■ REQUIRED WORK: Copy the lines of the data below exactly, starting at the first and stopping after the line that contains "lowf=fbm(lc*np.array([6,6,1.6]),2,idx+31)"; include no pictures.
SOURCE MATERIAL start
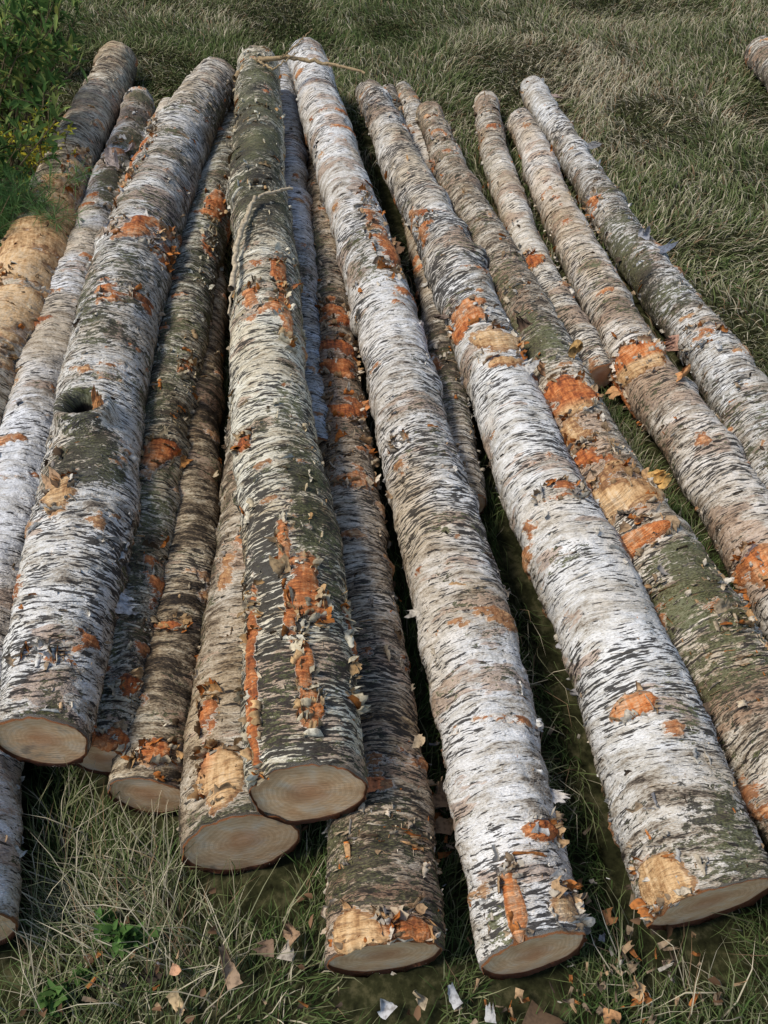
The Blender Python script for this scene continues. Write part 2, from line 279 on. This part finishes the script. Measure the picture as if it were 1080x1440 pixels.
def make_log(key,idx):
    pts=LP[key]; stl=STY[key]; rg=np.random.default_rng(100+idx)
    pts=pts[::-1]
    seg=np.r_[0,np.cumsum(np.linalg.norm(np.diff(pts[:,:3],axis=0),axis=1))]
    Ln=seg[-1]; ds=.012; dense=np.linspace(0,Ln,int(Ln/ds))
    Q=np.stack([np.interp(dense,seg,pts[:,k]) for k in range(4)],1)
    k=18; ker=np.exp(-np.linspace(-2,2,2*k+1)**2); ker/=ker.sum()
    pre=2*Q[0]-Q[k:0:-1]; post=2*Q[-1]-Q[-2:-k-2:-1]
    Qp=np.concatenate([pre,Q,post]); Q=np.stack([np.convolve(Qp[:,c],ker,'valid') for c in range(4)],1)
    dd_=np.stack([dense*1.6,dense*0+idx,dense*0],-1)
    Q[:,0]+=(vnoise(dd_,3)-.5)*.04
    s=[0.]
    while s[-1]<Ln:
        s.append(s[-1]+.0045+.0016*max(0,np.interp(s[-1],dense,Q[:,1])))
    s=np.array(s); s*=Ln/s[-1]
    P=np.stack([np.interp(s,dense,Q[:,c]) for c in range(4)],1); r=P[:,3]; P=P[:,:3]
    T=np.gradient(P,axis=0); T/=np.linalg.norm(T,axis=1)[:,None]
    Sd=np.cross(T,[0,0,1]); Sd/=np.linalg.norm(Sd,axis=1)[:,None]; Up=np.cross(Sd,T)
    nr=len(s); na=96; th=np.arange(na)/na*2*np.pi
    off=idx*7.31
    ct,sn=np.cos(th),np.sin(th)
    lc=np.stack([r.mean()*ct[None,:]+0*s[:,None]+off, r.mean()*sn[None,:]+0*s[:,None]+off*.7, s[:,None]+0*th[None,:]+off*1.3],-1)
    D=.5+(fbm(lc*7,3,idx+200)-.5)*.8; Pn=.5+(fbm(lc*np.array([10,10,16]),4,idx+300)-.5)*.78; P2=.5+(fbm(lc*np.array([6,6,15]),4,idx+400)-.5)*.85
    NZ=np.stack([D,Pn,P2],-1)
    R=r[:,None]*(1+.18*(fbm(lc*np.array([5,5,2.2]),2,idx)-.5))+ .022*(fbm(lc*np.array([16,16,13]),3,idx+50)-.5)
    for _ in range(int(Ln*2.8)):
        c0=rg.uniform(0,Ln); a0=rg.uniform(0,6.28); w0=rg.uniform(.012,.06)
        R=R+rg.uniform(.003,.015)*np.exp(-((s[:,None]-c0)/w0)**2)*(.3+.7*np.cos((th[None,:]-a0)/2)**4)
    A=np.zeros((nr,na,3)); B=np.zeros((nr,na,3))
    A[...,0]=stl[4]; A[...,1]=stl[3]; A[...,2]=.1+.6*np.clip((fbm(lc*4,2,idx+9)-.45)*6,0,1)
    B[...,0]=stl[0]; B[...,1]=stl[1]*.7; B[...,2]=stl[2]
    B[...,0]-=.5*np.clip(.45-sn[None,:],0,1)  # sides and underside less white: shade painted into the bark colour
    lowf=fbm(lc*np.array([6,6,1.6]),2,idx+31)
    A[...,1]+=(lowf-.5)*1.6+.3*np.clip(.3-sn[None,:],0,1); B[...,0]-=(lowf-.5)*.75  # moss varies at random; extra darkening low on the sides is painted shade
    lf2=fbm(lc*np.array([3,3,2.2]),2,idx+63); A[...,0]+=(lf2-.5)*.35
    lf3=fbm(lc*np.array([4,4,3.]),2,idx+83); B[...,1]+=(lf3-.5)*.9
    lf4=fbm(lc*np.array([5,5,3.5]),3,idx+95); B[...,2]+=(fbm(lc*np.array([4,4,2.]),2,idx+111)-.5)*1.6
    tn=np.array(TINT.get(key,(.97,.93,.86))); brown=np.array((.84,.73,.58))
    wq=np.clip((lf4-.5)*4,0,1)[...,None]; TC=tn*(1-wq)+tn*brown*wq
    nrm=(ct[None,:,None]*Sd[:,None,:]+sn[None,:,None]*Up[:,None,:])
    V=P[:,None,:]+R[...,None]*nrm
    pxx,pyy,_=project(V)
    facing=((np.array([0,0,H])-V)*nrm).sum(-1)>0
    spots=[]
    def locate(px,py):
        d=(pxx-px)**2+(pyy-py)**2+(~facing)*1e7
        return np.unravel_index(np.argmin(d),d.shape)
    for (kk,px,py,rx,ry,kind,stg) in PT:
        if kk!=key: continue
        i,j=locate(px,py); _,_,dep=project(V[i,j])
        syp=abs(pyy[min(i+10,nr-1),j]-pyy[max(i-10,0),j])/(s[min(i+10,nr-1)]-s[max(i-10,0)]+1e-9)
        spots.append((s[i],th[j],ry/max(syp,50),rx*dep/F,kind,stg))
    kn=[(s[i],th[j],hr,hh) for (kk,px,py,hr,hh) in KN if kk==key for (i,j) in [locate(px,py)]]
    def dist(s0,t0,rs,rt):
        dt=(th[None,:]-t0+np.pi)%(2*np.pi)-np.pi
        return np.sqrt(((s[:,None]-s0)/rs)**2+((dt*r[:,None])/rt)**2)
    for (s0,t0,rs,rt,kind,stg) in spots:
        d0=dist(s0,t0,rs,rt)
        if kind in 'ot':
            g=np.clip(1.8-d0,0,1.2)/1.2*stg
            A[...,0]=np.maximum(A[...,0],g); w=np.clip(g*2.5,0,1)
            A[...,2]=A[...,2]*(1-w)+(0.0 if kind=='o' else .9)*w
            A[...,1]-=g*.6
        elif kind=='m': A[...,1]+=np.clip(1.6-d0,0,1.)*stg*.75
        else: B[...,1]=np.maximum(B[...,1],np.clip(1.6-d0,0,1.)*stg)
    A[...,1]=np.clip(A[...,1],-1,1.3)
    for (s0,t0,hr,hh) in kn:
        d=dist(s0,t0,hr,hr)
        R=R+hh*np.exp(-((d-1.2)/.55)**2)-hh*2.4*np.exp(-(d/.75)**4)
        A[...,1]+=3.*np.exp(-(d/.85)**6)+.6*np.exp(-(d/1.8)**4); A[...,0]-=2.*np.exp(-(d/1.1)**4)  # hole core driven to painted black shade, moss around the collar
    tilt=rg.uniform(-.04,.12); dec=np.exp(-s/.10)
    tilt2=rg.uniform(-.2,.1); dec2=np.exp(-(Ln-s)/.1)
    side=rg.uniform(-.12,.12)
    sh0=R*(tilt*sn[None,:]+side*ct[None,:])*dec[:,None]+R*tilt2*sn[None,:]*dec2[:,None]
    sh=sh0+.012*(fbm(lc*np.array([60,60,1]),2,idx+5)-.5)*np.exp(-s/.01)[:,None]
    V=P[:,None,:]+R[...,None]*nrm+sh[...,None]*T[:,None,:]
    ii=(np.arange(nr-1)[:,None]*na); jj=np.arange(na)[None,:]; j2=(jj+1)%na
    q=np.stack([ii+jj,ii+j2,ii+na+j2,ii+na+jj],-1).reshape(-1,4)
    lcs=lc.copy(); lcs[...,2]+=D*.06
    VV=[V.reshape(-1,3)]; LC=[lcs.reshape(-1,3)]; AA=[A.reshape(-1,3)]; BB=[B.reshape(-1,3)]; FC=[TC.reshape(-1,3)]
    quads=[q]; qm=[np.zeros(len(q))]; tris=[]; tm=[]
    n0=nr*na
    for e in (0,nr-1):
        # flat sawn plane (slanted a little), independent of the ragged bark edge
        tt_=(tilt if e==0 else tilt2); sd_=(side if e==0 else 0.)
        ringf=P[e]+R[e][:,None]*nrm[e]+(R[e]*(tt_*sn+sd_*ct))[:,None]*T[e][None]
        fr=np.array([.985,.955,.9,.8,.65,.5,.35,.2,.08])
        cen=P[e]
        cv=np.concatenate([cen+(ringf-cen)*f for f in fr]+[cen[None]])
        cv+= T[e][None]*((fbm(cv*25,2,idx)-.5)*.003+(.002 if e==0 else -.002))[:,None]
        loc=np.concatenate([np.stack([R[e]*ct*f,R[e]*sn*f,0*ct],-1) for f in fr]+[np.zeros((1,3))])+np.array([off,off*.7,e*.01])
        a=np.zeros((len(cv),3)); a[:-1,0]=np.repeat(fr,na); a[:,1]=CAPST.get(key,rg.uniform(-.3,.15))
        m_=len(fr); i_=(np.arange(m_-1)[:,None]*na)
        qq=np.stack([i_+jj,i_+na+jj,i_+na+j2,i_+j2],-1).reshape(-1,4)
        tt=np.stack([np.full(na,m_*na),(m_-1)*na+j2[0],(m_-1)*na+jj[0]],-1)
        rimq=np.stack([e*na+jj[0],n0+jj[0],n0+j2[0],e*na+j2[0]],-1)
        if e!=0: qq=qq[:,::-1]; tt=tt[:,::-1]; rimq=rimq[:,::-1]
        quads+= [qq+n0,rimq]; qm+=[np.ones(len(qq)),np.zeros(len(rimq))]; tris.append(tt+n0); tm.append(np.ones(na))
        VV.append(cv); LC.append(loc); AA.append(a); BB.append(a*0); FC.append(a*0+1); n0+=len(cv)
    def sample(n,bias):
        i=rg.integers(3,nr-3,n*4); j=rg.integers(0,na,n*4)
        cluster=np.clip((vnoise(lc[i,j]*np.array([7,7,9]),idx+177)-.35)*2.2,.12,1.4)
        wgt=(.20+bias*(np.clip(A[i,j,0],0,1)+np.clip(A[i,j,1],0,1)*.5)*(vnoise(lc[i,j]*np.array([8,8,20]),idx+77)**2*2))*cluster
        keep=(rg.random(n*4)<wgt)&(sn[j]>-.5)
        return i[keep][:n],j[keep][:n]
    pal_w=np.array([.40*stl[0]*1.3,.28,.14,.04+.5*stl[4],.08,.06,.06]); pal_w/=pal_w.sum()
    def emit(i,j,Hd,E,W,L,p0,p1,kind,nu,nv,col):
        nonlocal n0
        n=len(i); N=nrm[i,j]; C=V[i,j]-N*.004
        vv,qq=flakes(C,Hd,E,N,W,L,p0,p1,np.maximum(r[i],.03) if kind==1 else np.full(n,9.),nu,nv,rg)
        VV.append(vv); quads.append(qq+n0); qm.append(np.full(len(qq),2)); k=nu*nv
        cc=np.repeat(col*TC[i,j],k,0)*rg.uniform(.85,1.1,(len(vv),1))
        FC.append(cc); z=np.zeros((len(vv),3)); LC.append(z); AA.append(z); BB.append(z); n0+=len(vv)
    def frame(i,j,kind,ang,sgn):
        N=nrm[i,j]; Tg=T[i]; Th=np.cross(N,Tg)
        if kind==1: Hd=Th; E=Tg*sgn
        else: Hd=Tg; E=Th*sgn
        return Hd*np.cos(ang)+E*np.sin(ang),E*np.cos(ang)-Hd*np.sin(ang)
    def add(n,W,L,p0,p1,kind,nu,nv,bias=1.,pal=pal_w,js=.15):
        i,j=sample(n,bias); n=len(i)
        if n==0: return
        sg=np.where(rg.random(n)<(.75 if kind==1 else .5),-1,1)[:,None]
        Hd,E=frame(i,j,kind,rg.normal(0,js,n)[:,None],sg)
        W=rg.uniform(*W,n)*rg.uniform(.5,1,n); L=rg.uniform(*L,n)*rg.uniform(.5,1,n)
        col=PAL[rg.choice(len(PAL),n,p=pal)]*rg.uniform(.7,1.1,(n,1))
        emit(i,j,Hd,E,W,L,rg.uniform(*p0,n),rg.uniform(*p1,n),kind,nu,nv,col)
    fd=stl[5]*Ln/4.5
    add(int(3600*fd),(.008,.036),(.003,.008),(.1,.5),(.3,1.2),1,5,3,1.5)
    add(int(1000*fd),(.006,.02),(.004,.012),(.1,.6),(.8,2.4),2,3,4,3)
    add(int(360*fd),(.02,.08),(.009,.022),(.1,.5),(.8,2.8),1,7,5,2.)
    add(int(150*fd),(.012,.045),(.014,.042),(.1,.4),(1.5,5.),2,6,9,2.5)
    I=[];J=[];SG=[];KD=[];CO=[]
    for (s0,t0,rs,rt,kind,stg) in spots:
        if kind not in 'ot': continue
        nn=int(8+240*(rs+rt))
        a=rg.uniform(0,6.28,nn); q_=rg.uniform(.9,1.35,nn)
        ss_=s0+rs*np.sin(a)*q_; tt_=t0+rt*np.cos(a)*q_/r[np.argmin(abs(s-s0))]
        I.append(np.clip(np.searchsorted(s,ss_),1,nr-2)); J.append(np.round(tt_/(2*np.pi)*na).astype(int)%na)
        kd=np.where(abs(np.sin(a))>.6,1,2); KD.append(kd); SG.append(np.where(kd==1,np.sign(np.sin(a)),np.sign(np.cos(a))))
        CO.append(PAL[rg.choice([0,1,2,3,6],nn,p=[.15,.25,.26,.18,.16])]*rg.uniform(.6,1.1,(nn,1)))
    if I:
        I,J,SG,KD,CO=map(np.concatenate,(I,J,SG,KD,CO))
        for kd in (1,2):
            k_=KD==kd; i,j=I[k_],J[k_]; n=len(i)
            if n==0: continue
            sg=SG[k_]*(1 if kd==1 else -1)*np.where(rg.random(n)<.8,1,-1)
            Hd,E=frame(i,j,kd,rg.normal(0,.35,n)[:,None],sg[:,None])
            emit(i,j,Hd,E,rg.uniform(.006,.05,n),rg.uniform(.006,.034,n),rg.uniform(.1,.7,n),rg.uniform(.8,3.4,n),kd,6,7,CO[k_])
    for (kk,px,py,W,L,p1,col,kd) in BIG:
        if kk!=key: continue
        i,j=locate(px,py); i=np.array([i]);j=np.array([j]); sgv=np.array([[1.]])
        N=nrm[i,j]; Th=np.cross(N,T[i])
        if kd==2:
            want=np.array([1.,0,0]) if px>pxx[i[0]].mean() else np.array([-1.,0,0])
            sgv=np.array([[1. if (Th[0]@want)>0 else -1.]])
        Hd,E=frame(i,j,kd,np.array([[rg.normal(0,.3)]]),sgv)
        emit(i,j,Hd,E,np.array([W]),np.array([L]),np.array([.25]),np.array([p1]),kd,9,10,np.array([col]))
    fm=np.concatenate(qm+tm)
    VV=np.concatenate(VV); NN=np.full((len(VV),3),.5); NN[:nr*na]=NZ.reshape(-1,3)
    build('birch_log',VV,[np.concatenate(quads),np.concatenate(tris)],[MB,ME,MF],fm,
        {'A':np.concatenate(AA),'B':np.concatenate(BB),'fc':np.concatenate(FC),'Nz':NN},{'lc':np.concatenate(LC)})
    for k in range(0,nr,4): foot.append((P[k,0],P[k,1],r[k],P[k,2]))
for idx,k in enumerate(RAW): make_log(k,idx)
foot=np.array(foot)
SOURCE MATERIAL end
■ TASK OUTPUT:
The Blender Python script for this scene continues. Write part 2, from line 279 on. This part finishes the script. Measure the picture as if it were 1080x1440 pixels.
def make_log(key,idx):
    pts=LP[key]; stl=STY[key]; rg=np.random.default_rng(100+idx)
    pts=pts[::-1]
    seg=np.r_[0,np.cumsum(np.linalg.norm(np.diff(pts[:,:3],axis=0),axis=1))]
    Ln=seg[-1]; ds=.012; dense=np.linspace(0,Ln,int(Ln/ds))
    Q=np.stack([np.interp(dense,seg,pts[:,k]) for k in range(4)],1)
    k=18; ker=np.exp(-np.linspace(-2,2,2*k+1)**2); ker/=ker.sum()
    pre=2*Q[0]-Q[k:0:-1]; post=2*Q[-1]-Q[-2:-k-2:-1]
    Qp=np.concatenate([pre,Q,post]); Q=np.stack([np.convolve(Qp[:,c],ker,'valid') for c in range(4)],1)
    dd_=np.stack([dense*1.6,dense*0+idx,dense*0],-1)
    Q[:,0]+=(vnoise(dd_,3)-.5)*.04
    s=[0.]
    while s[-1]<Ln:
        s.append(s[-1]+.0045+.0016*max(0,np.interp(s[-1],dense,Q[:,1])))
    s=np.array(s); s*=Ln/s[-1]
    P=np.stack([np.interp(s,dense,Q[:,c]) for c in range(4)],1); r=P[:,3]; P=P[:,:3]
    T=np.gradient(P,axis=0); T/=np.linalg.norm(T,axis=1)[:,None]
    Sd=np.cross(T,[0,0,1]); Sd/=np.linalg.norm(Sd,axis=1)[:,None]; Up=np.cross(Sd,T)
    nr=len(s); na=96; th=np.arange(na)/na*2*np.pi
    off=idx*7.31
    ct,sn=np.cos(th),np.sin(th)
    lc=np.stack([r.mean()*ct[None,:]+0*s[:,None]+off, r.mean()*sn[None,:]+0*s[:,None]+off*.7, s[:,None]+0*th[None,:]+off*1.3],-1)
    D=.5+(fbm(lc*7,3,idx+200)-.5)*.8; Pn=.5+(fbm(lc*np.array([10,10,16]),4,idx+300)-.5)*.78; P2=.5+(fbm(lc*np.array([6,6,15]),4,idx+400)-.5)*.85
    NZ=np.stack([D,Pn,P2],-1)
    R=r[:,None]*(1+.18*(fbm(lc*np.array([5,5,2.2]),2,idx)-.5))+ .022*(fbm(lc*np.array([16,16,13]),3,idx+50)-.5)
    for _ in range(int(Ln*2.8)):
        c0=rg.uniform(0,Ln); a0=rg.uniform(0,6.28); w0=rg.uniform(.012,.06)
        R=R+rg.uniform(.003,.015)*np.exp(-((s[:,None]-c0)/w0)**2)*(.3+.7*np.cos((th[None,:]-a0)/2)**4)
    A=np.zeros((nr,na,3)); B=np.zeros((nr,na,3))
    A[...,0]=stl[4]; A[...,1]=stl[3]; A[...,2]=.1+.6*np.clip((fbm(lc*4,2,idx+9)-.45)*6,0,1)
    B[...,0]=stl[0]; B[...,1]=stl[1]*.7; B[...,2]=stl[2]
    B[...,0]-=.5*np.clip(.45-sn[None,:],0,1)  # sides and underside less white: shade painted into the bark colour
    lowf=fbm(lc*np.array([6,6,1.6]),2,idx+31)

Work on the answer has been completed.